大は“おお”か“だい”か

「大金持ちの大豪邸」と書かれていたら、「おおがねもちのだいごうてい」と読むのが普通です。後に続く言葉を見れば、読み間違いをしないのが大人というものです。ここに出てきた「大人」の“大”は“おお”でも“だい”でもありません。大が“おと”で人が“な”ではなく、大が“お”で人が“とな”でもなく、2文字で大人(おとな)となります。
「大人気」と書かれていたら、なんと読むのかということですが、大人が“おとな”と読むのなら「おとなげ」となりそうですが、この他に「だいにんき」という読み方もあって、前後の文脈がなかったら、どう読んでよいのかわからないことにもなります。
「大地震」は“おおじしん”と“だいじしん”の二つの読み方がありますが、意味合いが違っています。“おおじしん”は広辞苑によると「広域にわたり被害の大きい地震」で、“だいじしん”は「マグニチュード7以上の地震」と使い分けされています。辞書によっては、どちらも同じ意味にしているところもあるのですが、メディアの地震報道を見ると混乱した使われ方がされています。読み方の大御所(おおごしょ)であるNHKの使い方ですが、「ことばのハンドブック」によると“おおじしん”と読むことになっています。
「大舞台」は、単に大きな舞台を指すときには“だいぶたい”となり、活躍の場を意味するときには“おおぶたい”と、これは使い分けが明らかになっています。
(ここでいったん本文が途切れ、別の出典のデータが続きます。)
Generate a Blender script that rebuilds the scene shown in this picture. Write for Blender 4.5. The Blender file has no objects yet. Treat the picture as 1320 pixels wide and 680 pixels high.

読み方の原則としては、漢語が続くものは“だい”で、大家族、大歓迎、大企業、大規模、大逆転、大混乱、大自然などがあります。和語が続くものは“おお”となり、大暴れ、大忙し、大食い、大騒ぎ、大広間、大喜びなどがあります。あくまで原則であって、大御所、大袈裟、大掃除、大道具は漢語が続いているのに“おお”と読みます。間違っても“だいごしょ”と読んではいけないということです。